Apple Turned Me Into a Pirate (Almost)

Since my late teens the entirety of my income has come from managing the rights to my creative endeavors. Which is why I am absolutely opposed to pirating intelectual property. Software, music, movies, I pay for it all, and, when appropriate, I chastise my friends who use cracked software or acquire movies for free via BitTorrent. All that said, today Apple pushed me to commit an act of piracy.

A couple of months ago I watched a spectacular series, made in 2005, about Queen Elizabeth I entitled The Virgin Queen. It’s wonderfully written, directed, and acted. Also exceptional is the musical score by Martin Phipps. The title song, The Virgin Queen, performed by the Medieval Baebes, so moved me I sought out the Baebe’s founder Katharine Blake and interviewed her on an episode of the Chaos and Creativity podcast. The song is both inspirational and sentimental. Sadly, I can no longer play it on Apple’s Music app. Any attempt to do so displays the message: “This song not currently available in your country or region.”


I don’t get too excited about my Apple Music subscription, I mean, it’s fine; “fine” being a four letter word. Using the unintuitive app inspires at least a dozen expletives a week. Customer service is arduous an typically futile for complicated issues. But, whatever, the service works even if the whole experience feels mildy corporate despite having having had Dr. Dre, Jimmy Iovene, Trent Reznor, and many other music legends involved in expanding the streaming service when Apple purchased Beats. At the end of the day I’m paying for the music I listen to, which, in turn, gets the artists paid.


The support call with a very nice representative from Apple revealed The Virgin Queen song is no longer available on Apple Music. Somewhere, out there, a logical reason about expiring license rights exists, but it doesn’t change the fact I can no longer listen to a song I really like. Doubly frustrating is, (here we go), back in my day music came on a CD, a physical medium that couldn’t arbitrarily be removed from my collection. Yes, yes, yes, things are better now. For the most part streaming is fabulous except for the reason above, and the compromises in sound quality required to make the music efficiently transportable via the internet. But, having something so important to me, that I paid for, taken away is maddening. Maddening enough to force me to piracy.

Thankfully someone uploaded the The Virgin Queen song to YouTube. Following instructions found online, I was able to download the song to my laptop.

However, the feeling of victory was short-lived. Guilt crept over me like a dark cloud. In good conscience I couldn’t enjoy the music knowing the artist wasn’t getting compensated. To right the wrong I contacted Katharine Blake to arrange to send her a few bucks.

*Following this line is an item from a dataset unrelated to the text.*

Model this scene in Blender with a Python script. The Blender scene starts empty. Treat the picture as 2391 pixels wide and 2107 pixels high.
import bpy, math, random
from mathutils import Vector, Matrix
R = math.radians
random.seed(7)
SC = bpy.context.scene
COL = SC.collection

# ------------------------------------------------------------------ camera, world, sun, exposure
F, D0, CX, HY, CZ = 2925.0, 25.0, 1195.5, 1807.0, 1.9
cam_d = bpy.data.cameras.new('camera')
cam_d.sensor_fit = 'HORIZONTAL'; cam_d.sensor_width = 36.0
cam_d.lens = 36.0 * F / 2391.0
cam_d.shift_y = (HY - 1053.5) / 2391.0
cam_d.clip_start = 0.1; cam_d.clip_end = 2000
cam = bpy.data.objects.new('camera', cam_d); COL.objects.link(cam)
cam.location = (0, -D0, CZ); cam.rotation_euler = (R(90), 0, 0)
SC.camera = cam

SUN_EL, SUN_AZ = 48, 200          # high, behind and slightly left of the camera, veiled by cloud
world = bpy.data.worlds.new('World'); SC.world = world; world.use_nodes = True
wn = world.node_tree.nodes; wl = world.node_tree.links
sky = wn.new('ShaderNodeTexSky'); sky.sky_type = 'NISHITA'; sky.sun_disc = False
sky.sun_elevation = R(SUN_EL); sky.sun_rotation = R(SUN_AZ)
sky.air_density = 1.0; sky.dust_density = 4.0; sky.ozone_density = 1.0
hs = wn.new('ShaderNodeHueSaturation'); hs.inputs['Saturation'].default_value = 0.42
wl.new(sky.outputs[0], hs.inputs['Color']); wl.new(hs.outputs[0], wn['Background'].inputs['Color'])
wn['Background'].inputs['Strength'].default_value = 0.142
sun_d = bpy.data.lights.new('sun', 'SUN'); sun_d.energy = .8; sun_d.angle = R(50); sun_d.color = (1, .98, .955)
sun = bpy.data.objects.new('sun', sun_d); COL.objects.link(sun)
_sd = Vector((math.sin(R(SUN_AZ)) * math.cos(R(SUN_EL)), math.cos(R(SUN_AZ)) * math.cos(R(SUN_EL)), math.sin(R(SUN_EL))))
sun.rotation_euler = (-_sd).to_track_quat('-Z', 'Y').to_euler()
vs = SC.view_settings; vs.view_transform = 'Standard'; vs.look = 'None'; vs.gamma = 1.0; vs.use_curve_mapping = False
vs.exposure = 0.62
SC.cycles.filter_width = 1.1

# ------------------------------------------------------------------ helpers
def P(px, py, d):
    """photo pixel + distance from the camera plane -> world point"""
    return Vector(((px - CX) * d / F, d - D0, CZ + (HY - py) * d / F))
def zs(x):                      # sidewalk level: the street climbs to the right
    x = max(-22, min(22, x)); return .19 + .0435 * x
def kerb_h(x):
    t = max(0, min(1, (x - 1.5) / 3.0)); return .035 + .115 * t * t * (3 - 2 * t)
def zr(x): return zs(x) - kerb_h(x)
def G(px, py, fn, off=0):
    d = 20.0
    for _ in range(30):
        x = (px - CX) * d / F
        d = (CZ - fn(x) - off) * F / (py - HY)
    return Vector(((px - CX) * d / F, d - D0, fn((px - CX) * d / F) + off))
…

Ironically the massive success of Apple Music (iTunes) was due to Steve Job’s correct assumption that people weren’t drawn to music piracy sites because the music was free. It was because of the convenience of having a huge number of individual songs—not albums—available and easy to purchase, download, and play. It was all about freedom for the music fan. A freedom that is eroding, forcing the consumer to spend less time listening to music and more time debugging the music delivery service.

I just went to my Oasis playlist and all the songs are greyed out with the same “...country or region” error. Another twenty minutes with Apple support reveals, thankfully, the songs are still available, but the playlist needs to be reconstructed.

Too weary to waste anymore time with my iPhone I grabbed an old Oasis CD from my garage and slid it into probably one of the last CD players to be available in a late model car.

I wonder if music piracy is destined for a resurgence. Inexplicably, the legal way of listening to music, which used to be incredibly easy, is increasingly fraught with complexities both technological and legal leaving the end user powerless and frustrated. That’s usually how rebellion begins. Personally I’d prefer the corporate entities to get together and create a universal agreement for global music licensing. The idea of cross border restrictions in this day and age is absurd.

I’d also like to see Apple make a better music app. One where adding a song to a playlist, the most common action next to playing a song, was obvious. Hiding it in a long press popup next to an item entitled “add to library” is just silly.

It would be a dream if the marketing promise of every song ever recorded was available always and forever. I’d pay for that, thus ensuring the artists got paid too.